The Z1 is the lastest evolution in Lazer’s line of helmets

The Fit

The Lazer Z1 helmet definitely has a more comfortable fit than previous Lazer helmets, and the new Advanced Roll-Sys adjustment system makes it incredibly easy to fine tune and adjust the helmet. Like previous Lazer helmets, however, the fit isn’t for everyone. The shape of the helmet is similar to Giro or Specialized, which means it should fit those with a slightly rounder head a little better. If you have a more oval-shaped head, you might want to look at a different model of helmet.

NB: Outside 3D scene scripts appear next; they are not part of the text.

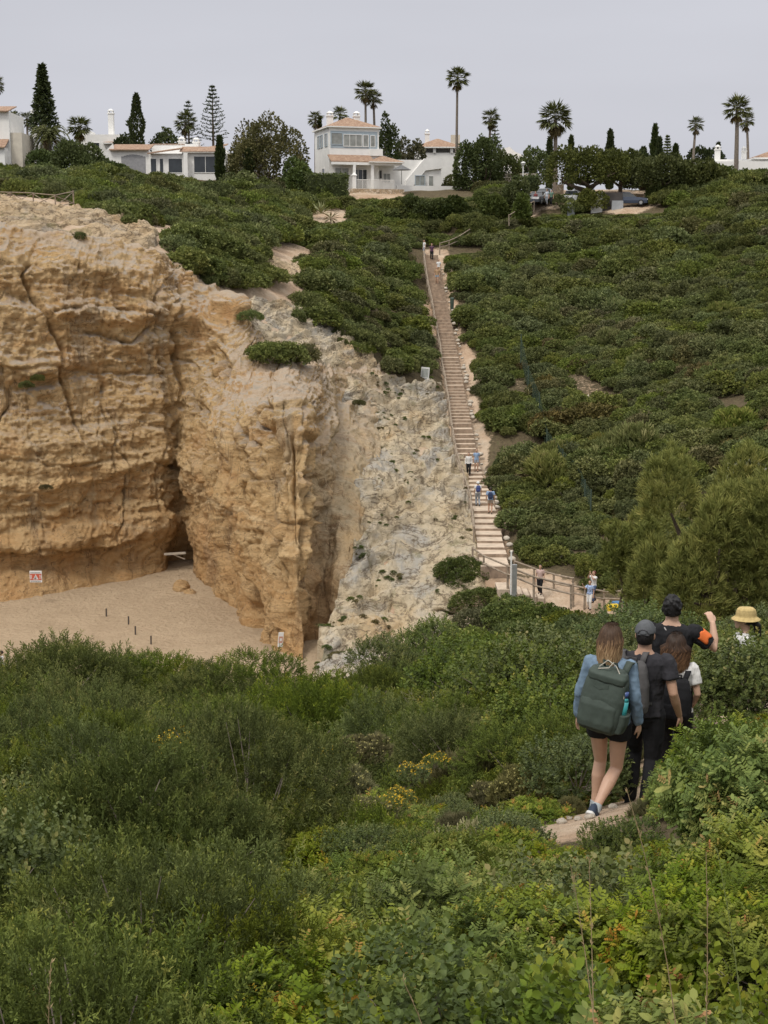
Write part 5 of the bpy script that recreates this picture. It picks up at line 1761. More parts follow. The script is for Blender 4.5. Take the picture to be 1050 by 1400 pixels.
def cypress_meshes(seed, hgt, wid, mat):
    g = np.random.default_rng(seed)
    a = Acc()
    tube_path(a, [(0, 0, 0), (0, 0, hgt * 0.3)], [0.12, 0.1], sides=6)
    tm = a.mesh('tree_trunk')
    tm.materials.append(M_BARK)
    n = 2400
    z = g.uniform(0.02, 1, n)
    prof = np.minimum(1, 3.2 * (1 - z)) ** 0.7 * np.minimum(1, 0.6 + 2 * z) * (0.86 + 0.14 * np.sin(z * 19 + 2))
    az = g.uniform(0, 6.28, n)
    rad = wid * 0.5 * prof * (1 + 0.16 * vnoise(np.stack([np.cos(az) * 2, np.sin(az) * 2, z * 9], 1), seed)) * g.uniform(0.75, 1.03, n)
    p = np.stack([rad * np.cos(az), rad * np.sin(az), z * hgt], 1)
    d = unit(np.stack([np.cos(az) * 0.5, np.sin(az) * 0.5, np.ones(n)], 1) + g.normal(0, 0.3, (n, 3)))
    c = Acc()
    s = g.uniform(0.7, 1.3, n) * 0.40
    c.scatter(RHOMB, BLADE_F, np.array([0, 0, .15, 0]), p - d * 0.1, frames(d, g.uniform(0, 3, n)), np.stack([s * 0.5, s * 1.2, s], 1), g.uniform(0, 0.7, n))
    cm = c.mesh('tree_crown')
    cm.materials.append(mat)
    return tm, cm


def broad_meshes(seed, rx, rz, base, mat, n=2600, leaf=0.40, nl=16, flat=0.9, low=-0.5, ry=None, limbs=7, rmin=0.26, rmax=0.45, spr=None):
    """crown of overlapping leafy masses from base to base + rz above the foot, on a branching trunk"""
    g = np.random.default_rng(seed)
    lb = lobes(g, nl, flat, 0.72, rmin, rmax)
    p, d = shell_points(g, lb, n, 0.2, low)
    top = p[:, 2].max()
    p = p * np.array([rx, ry or rx, rz / top]) + np.array([0, 0, base])
    a = Acc()
    tube_path(a, [(0, 0, -0.3), (0.1, 0, base * 0.6), (0, 0.1, base + rz * 0.25)], [0.05 * rx + 0.12, 0.04 * rx + 0.09, 0.07], sides=8)
    for k in range(limbs):
        q = lb[k % len(lb), :3] * np.array([rx, ry or rx, rz / top]) + np.array([0, 0, base])
        b0 = np.array([0.08, 0, base * (0.55 + 0.06 * k)])
        mid = b0 * 0.45 + q * 0.55 + g.normal(0, 0.12 * rx, 3) * np.array([1, 1, 0.3])
        tube_path(a, [b0, mid, q], [0.035 * rx + 0.05, 0.025 * rx + 0.03, 0.03], sides=6)
    tm = a.mesh('tree_trunk')
    tm.materials.append(M_BARK)
    c = Acc()
    n = len(p)
    clump = 0.25 * vnoise(p * 0.9, seed)
    if spr is None:
        ax = unit(d + g.normal(0, 0.6, (n, 3)) + np.array([0, 0, 0.2]))
        s = leaf * g.uniform(0.6, 1.25, n)
        c.scatter(RHOMB, BLADE_F, np.zeros(4), p, frames(ax, g.uniform(0, 3, n)), np.stack([s * 0.7, s, s], 1), g.uniform(0.1, 0.65, n) + clump)
    else:
        temps = [spr(g) for _ in range(4)]
        w_ = g.integers(0, 4, n)
        ax = unit(d * 0.45 + g.normal(0, 0.25, (n, 3)) + np.array([0, 0, 0.55]))
        fr2 = frames(ax, g.uniform(0, 6.28, n))
        rot = np.stack([fr2[:, :, 0], -fr2[:, :, 2], fr2[:, :, 1]], 2)
        sz = g.uniform(0.75, 1.3, n)
        tn = g.uniform(0.1, 0.6, n) + clump
        for k in range(4):
            s_ = w_ == k
            c.scatter(*temps[k], p[s_], rot[s_], sz[s_], tn[s_])
    cm = c.mesh('tree_crown')
    cm.materials.append(mat)
    return tm, cm


def tree(name, meshes, px, py, d, label, cat='tree', group=None, base=None, rz=None, scale=1.0):
    """plant a tree whose foot stands at the ground below photo pixel px at distance d"""
    x = P(px, py, d)[0]
    z = h1(x, d) if base is None else base
    t = empty(name, (x, d, z), gt.uniform(0, 6.28) if rz is None else rz, label, cat, group)
    t.scale = (scale,) * 3
    link('trunk', meshes[0], None, t)
    link('crown', meshes[1], None, t)
    return t


def top_h(px, py, d):
    """height above ground of the photo pixel (px, py) at distance d"""
    q = P(px, py, d)
    return q[2] - h1(q[0], d)


# fan palms: crown centre pixel, crown radius in pixels, distance, label
PALMS = [(-5, 112, 13, 196, 'fan palm cut by the left edge high above the white house', 30, 6),
         (21, 162, 13, 190, 'thin fan palm right beside the tall white house', 26, 4),
         (36, 160, 11, 196, 'slight fan palm in front of the dark Norfolk pine', 26, 4),
         (108, 170, 18, 186, 'stocky bushy fan palm behind the round green shrub mass', 36, 8),
         (252, 164, 16, 190, 'fan palm with thick dead skirt over the bungalow roof', 34, 14),
         (431, 159, 12, 196, 'fan palm left of the chimneys of the villa', 30, 8),
         (459, 154, 12, 198, 'fan palm straight behind the left chimney of the villa', 30, 5),
         (500, 122, 16, 192, 'taller palm of the pair behind the villa', 36, 6),
         (513, 132, 13, 194, 'lower palm of the pair behind the villa', 32, 6),
         (625, 104, 17, 186, 'very tall lone palm with a bare trunk above the head of the stairs', 36, 4),
         (668, 159, 14, 192, 'mid sized palm with a shaggy neck right of the very tall lone palm', 32, 12),
         (761, 158, 24, 180, 'broad palm with spreading fronds above the parked cars', 44, 16),
         (949, 168, 12, 186, 'small palm with a shaggy neck standing alone at the right', 32, 10),
         (1010, 144, 20, 178, 'large palm with a smooth trunk near the right edge', 40, 6),
         (1026, 162, 13, 184, 'smaller palm touching the large one near the right edge', 32, 8)]
for i, (px, py, r, d, lb, n, sk) in enumerate(PALMS):
    hh = top_h(px, py + r * 0.25, d)
    tree('fan_palm', fan_palm_meshes(600 + i, hh, r / FPX * d * 1.12, n, sk, 0.16 if r < 20 else 0.24), px, py, d, lb, 'palm', 'fan palms on the skyline')
tree('date_palm', date_palm_meshes(640, top_h(66, 188, 178), 3.0, 64), 66, 190, 178, 'dark arching date palm between the white house and the round green shrub mass', 'palm')

NORF = [(57, 87, 36, 190, 24, True, M_DARK, 'tall dark Norfolk pine at the left above the white house'),
        (290, 115, 40, 192, 15, False, M_DARK, 'open airy Norfolk pine with spaced whorls behind the bungalow'),
        (257, 136, 36, 194, 12, False, M_DARK, 'thin Norfolk pine half hidden by the skirted palm'),
        (677, 160, 16, 196, 11, False, M_DARK, 'sparse little Norfolk pine beside the shaggy palm'),
        (913, 184, 16, 190, 11, True, M_JUNI, 'small grey green Norfolk pine between the cypresses at the right'),
        (21, 150, 22, 200, 12, False, M_DARK, 'faint Norfolk pine behind the thin palm at the left')]
for i, (px, py, wpx, d, ti, de, m, lb) in enumerate(NORF):
    tree('norfolk_pine', norfolk_meshes(650 + i, top_h(px, py, d), wpx / FPX * d, ti, de, m), px, py, d, lb, 'tree', 'Norfolk pines on the skyline')

CYP = [(186, 130, 21, 184, 'broad dark cypress behind the left end of the bungalow'),
       (300, 188, 11, 172, 'slim cypress in front of the bungalow windows'),
       (340, 206, 12, 171, 'slim green cypress at the right end of the bungalow'),
       (835, 179, 11, 188, 'cypress rising left of centre above the umbrella pines'),
       (896, 172, 10, 188, 'tallest cypress of the cluster above the umbrella pines'),
       (902, 190, 8, 187, 'short cypress leaning on the tallest one of the cluster'),
       (880, 203, 12, 188, 'squat cypress at the left of the cluster above the umbrella pines'),
       (924, 199, 9, 187, 'low cypress right of the small grey Norfolk pine'),
       (752, 189, 9, 192, 'little cypress behind the left side of the broad palm'),
       (781, 187, 8, 192, 'little cypress behind the right side of the broad palm'),
       (982, 197, 5, 190, 'pencil thin cypress behind the low dome of trees at the right'),
       (437, 162, 6, 197, 'pencil thin cypress beside the left palm of the villa')]
for i, (px, py, wpx, d, lb) in enumerate(CYP):
    tree('cypress', cypress_meshes(670 + i, top_h(px, py, d), wpx / FPX * d, M_DARK), px, py, d, lb, 'tree', 'cypresses on the skyline')

BRO = [  # centre px, top py, foot py(ish), half width px, distance, material, label, kw
    (366, 150, 248, 60, 174, M_OLIVE, 'large spreading grey green tree between bungalow and villa', dict(n=6500, nl=22, rmin=.3, rmax=.5)),
    (345, 165, 240, 40, 178, M_DRYL, 'half bare brownish tree behind the large spreading one', dict(n=1500, nl=14)),
    (405, 214, 262, 26, 171, M_SMALL, 'bright green bushy tree left of the villa', dict(n=2200, nl=12)),
    (527, 153, 215, 17, 188, M_DARK, 'dark ragged upright tree right behind the villa', dict(n=1600, nl=13)),
    (557, 186, 225, 22, 192, M_OLIVE, 'rounded olive tree behind the terrace of the villa', dict(n=1800)),
    (655, 184, 262, 32, 178, M_SCRUB, 'full leafy tree at the right end of the villa', dict(n=4200, nl=18)),
    (690, 205, 250, 30, 182, M_SCRUB, 'loose mass of trees behind the street lamp', dict(n=2400)),
    (730, 200, 245, 26, 184, M_SMALL, 'light green tree left of the broad palm', dict(n=2000)),
    (226, 176, 200, 22, 186, M_DARK, 'low flat dark tree behind the bungalow roof', dict(n=1500)),
    (172, 182, 205, 24, 187, M_DARK, 'dark hedge like tree at the foot of the broad cypress', dict(n=1500)),
    (105, 192, 258, 42, 172, M_SCRUB, 'big rounded shrub mass in front of the left houses', dict(n=5000, nl=20)),
    (60, 205, 262, 30, 171, M_SCRUB, 'dense shrub mass at the foot of the tall white house', dict(n=3000)),
    (150, 222, 262, 30, 170, M_SCRUB, 'lower rounded shrub mass before the bungalow porch', dict(n=3000)),
    (880, 205, 250, 30, 182, M_DARK, 'dark tree filling the gap behind the umbrella pines', dict(n=2200)),
    (960, 200, 232, 34, 190, M_DARK, 'low dome of dark trees at the right skyline', dict(n=2000)),
    (1000, 225, 275, 40, 168, M_SCRUB, 'dark bushy tree left of the white wall at the right edge', dict(n=3600, nl=16)),
    (1045, 232, 285, 36, 166, M_SCRUB, 'dark bushy tree cut by the right edge', dict(n=3200, nl=16)),
    (705, 243, 290, 22, 165, M_SCRUB, 'thick rounded shrub beside the car park', dict(n=2000)),
    (670, 266, 300, 30, 164, M_SCRUB, 'thick rounded shrub below the terrace of the villa', dict(n=2600)),
    (620, 268, 310, 30, 163, M_DARK, 'dark rounded shrub below the white terrace wall', dict(n=2600)),
    (575, 267, 310, 34, 163, M_SCRUB, 'broad dark shrub directly below the villa', dict(n=2800)),
    (715, 265, 300, 14, 160, M_SMALL, 'hedge shrub left of the railing of the car park', dict(n=1400)),
]
for i, (px, py, pb, hw, d, m, lb, kw) in enumerate(BRO):
    x = P(px, py, d)[0]
    gz = h1(x, d)
    zt_, zb = P(px, py, d)[2], max(P(px, pb, d)[2], gz - 0.5)
    base = max(0.0, (zb - gz)) * 0.5
    tree('leafy_tree' if (pb - py) > 45 else 'bushy_tree', broad_meshes(700 + i, hw / FPX * d, zt_ - gz - base, base, m, leaf=0.33, **{**kw, 'n': int(kw.get('n', 2600) * 2.1)}), px, py, d, lb, 'tree')

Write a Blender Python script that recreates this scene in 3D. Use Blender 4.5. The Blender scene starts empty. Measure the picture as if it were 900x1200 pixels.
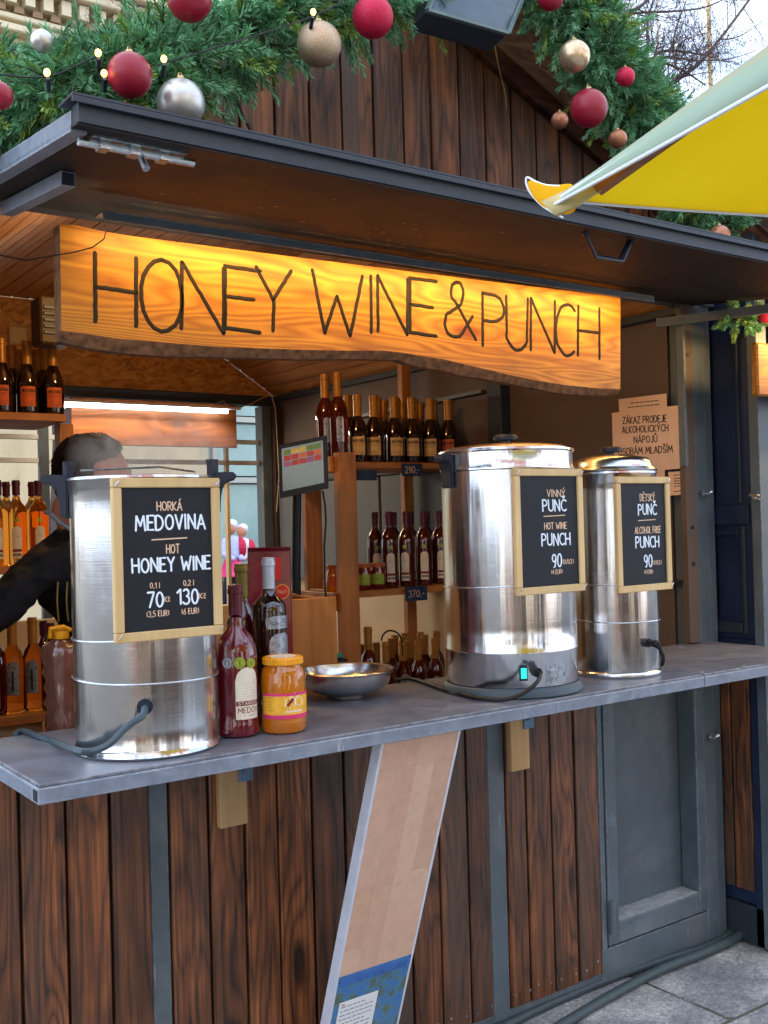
import bpy, bmesh, math, random, unicodedata
import numpy as np
from mathutils import Vector, Matrix, noise
random.seed(7)
S = bpy.context.scene
COL = S.collection
R = math.radians
PI = math.pi
# ------------------------------------------------------------------ camera
YAW, PITCH, ROLL, FPX = R(35.66), R(.532), R(-1.54), 1235.8
CAM = Vector((0, -2.443, 1.55))
_f = Vector((math.sin(YAW)*math.cos(PITCH), math.cos(YAW)*math.cos(PITCH), math.sin(PITCH)))
_r = Vector((math.cos(YAW), -math.sin(YAW), 0)); _u = _r.cross(_f)
_rr = math.cos(ROLL)*_r + math.sin(ROLL)*_u
_uu = -math.sin(ROLL)*_r + math.cos(ROLL)*_u
cam = bpy.data.cameras.new('camera'); camo = bpy.data.objects.new('camera', cam); COL.objects.link(camo)
camo.matrix_world = Matrix(((_rr.x, _uu.x, -_f.x, CAM.x), (_rr.y, _uu.y, -_f.y, CAM.y), (_rr.z, _uu.z, -_f.z, CAM.z), (0, 0, 0, 1)))
cam.sensor_fit = 'VERTICAL'; cam.sensor_height = 36; cam.lens = FPX*36/1200
cam.clip_end = 3000; cam.clip_start = .05
S.camera = camo
S.render.resolution_x, S.render.resolution_y = 768, 1024
# ------------------------------------------------------------------ world and sun
SUN_EL, SUN_ROT = R(40), R(-14)
w = bpy.data.worlds.new('World'); S.world = w; w.use_nodes = True
nt = w.node_tree; N = nt.nodes; L = nt.links; N.clear()
out = N.new('ShaderNodeOutputWorld'); bg = N.new('ShaderNodeBackground'); bg.inputs['Strength'].default_value = .145
sky = N.new('ShaderNodeTexSky'); sky.sky_type = 'NISHITA'; sky.sun_disc = False; sky.sun_elevation = SUN_EL; sky.sun_rotation = SUN_ROT
tc = N.new('ShaderNodeTexCoord'); mp = N.new('ShaderNodeMapping'); mp.inputs['Scale'].default_value = (2.2, 2.2, 4.4); mp.inputs['Location'].default_value = (.35, .1, .2)
nz = N.new('ShaderNodeTexNoise'); nz.inputs['Scale'].default_value = 1.1; nz.inputs['Detail'].default_value = 7; nz.inputs['Roughness'].default_value = .6
rp = N.new('ShaderNodeValToRGB'); rp.color_ramp.elements[0].position = .36; rp.color_ramp.elements[1].position = .56
mx = N.new('ShaderNodeMix'); mx.data_type = 'RGBA'; mx.inputs[7].default_value = (4.6, 5.2, 6.2, 1)
L.new(tc.outputs['Generated'], mp.inputs[0]); L.new(mp.outputs[0], nz.inputs[0]); L.new(nz.outputs[0], rp.inputs[0]); L.new(rp.outputs[0], mx.inputs[0])
L.new(sky.outputs[0], mx.inputs[6]); L.new(mx.outputs[2], bg.inputs[0]); L.new(bg.outputs[0], out.inputs[0])
sl = bpy.data.lights.new('sun', 'SUN'); sl.energy = 3.2; sl.angle = R(.5); sl.color = (1, .94, .85)
so = bpy.data.objects.new('sun', sl); COL.objects.link(so)
sd = Vector((math.sin(SUN_ROT)*math.cos(SUN_EL), math.cos(SUN_ROT)*math.cos(SUN_EL), math.sin(SUN_EL)))
so.rotation_euler = (-sd).to_track_quat('-Z', 'Y').to_euler(); so.location = (0, 0, 30)
S.view_settings.view_transform = 'Standard'; S.view_settings.look = 'None'; S.view_settings.exposure = 1.95; S.view_settings.gamma = 1
S.cycles.use_denoising = True if hasattr(S, 'cycles') else None

# ------------------------------------------------------------------ projection helper: a pixel of the 900x1200 photo onto a world plane
def at(px, py, ax, val):
    d = _f + _rr*((px-450)/FPX) - _uu*((py-600)/FPX)
    i = 'XYZ'.index(ax)
    return CAM + d*((val-CAM[i])/d[i])
def srgb(r, g, b):
    return tuple(((c/255)/12.92 if c/255 <= .04045 else ((c/255+.055)/1.055)**2.4) for c in (r, g, b)) + (1,)

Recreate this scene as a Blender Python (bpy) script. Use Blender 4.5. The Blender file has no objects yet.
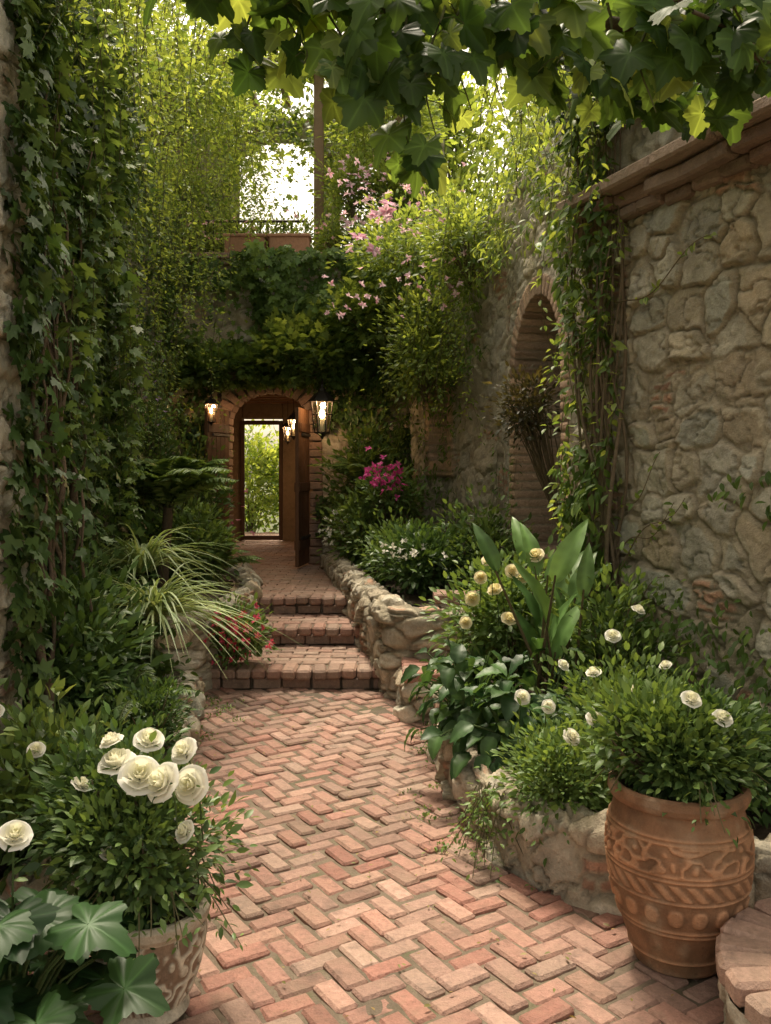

Lazer's designers hand sculpted the original helmet mold to ensure the perfect fit

Lazer’s designers hand sculpted the original helmet mold to ensure the perfect fit

The Ride

We initially used the Z1 in Belgium, but have also been able to test it here at our offices in North Carolina. Our first impression is that it’s probably one of the lightest helmets we’ve ever used. For the past few years we’ve been riding the Giro Aeon—one of the lightest helmets around, and the Lazer Z1 helmet feels about comparable on the head. It is also noticeably cooler than previous Lazer helmets we’ve tried, with excellent airflow even on the hottest summer days we’ve encountered yet. Sometimes even the lightest helmets can still feel suffocating on really hot, humid days, but the Z1 has the nice combination of being lightweight and having huge vents, which we find provide excellent cooling options.

Fortunately we haven’t had a chance to test the improved safety features of the Z1 yet, but on the head it definitely feels more secure, and like it provides much more coverage. Just looking at the helmet in the mirror, we can see that it covers more parts of the head, especially on the side, which gives us a lot of confidence in it’s ability to protect if the worst should happen. It actually comes down far enough that you can see parts of the helmet in your peripheral vision, which took a little bit of getting used to.

The Aeroshell definitely helped us stay warm in Belgium

The Aeroshell definitely helped us stay warm in Belgium

The removable aeroshell is a nice addition too, since it turns the Z1 into a four-season helmet. On some shorter, faster group rides where overheating hasn’t been much of an issue, we simply snap the shell on to close off the vents and get some free speed. The aeroshell also provided excellent protection in the colder, windier, rainier climes of Belgium, where it  helped keep our heads warm and dry. We’ll definitely be using it over the off-season. Be forewarned though, with the aeroshell covering on, there is basically no airflow through the helmet, and it heats up quickly. If it’s hot out, we’d recommend leaving it at home.

One very small niggle one of our testers did have with the helmet was glasses storage. He likes to take his glasses off while climbing or when it’s really hot, and in other helmets he’s usually able to tuck them neatly into the helmet vents for storage. The Z1 vents though are only designed to hold Lazer-brand sunglasses, so his shades won’t stay in the helmet.

 

The Verdict

The Lazer Z1  is one of our favorite new helmets that we’ve gotten to test, and certainly the most versatile. The improved comfort and safety features alone make it well worth it. The included aeroshell and Roll-Sys protection plate also really add to the value of the helmet by making it much more versatile. In one package you essentially get four different helmets: a lightweight summer/climbing helmet, an aero helmet, a winter helmet, and a ‘cross/MTB helmet. It’s an incredible value for the money, and we highly recommend it.

We saw this at Lazer's headquarters. No idea what it is, but we thought we should share it with the world.

This isn’t the Z1– in fact we have no idea what it is, but we thought we should share it with the world.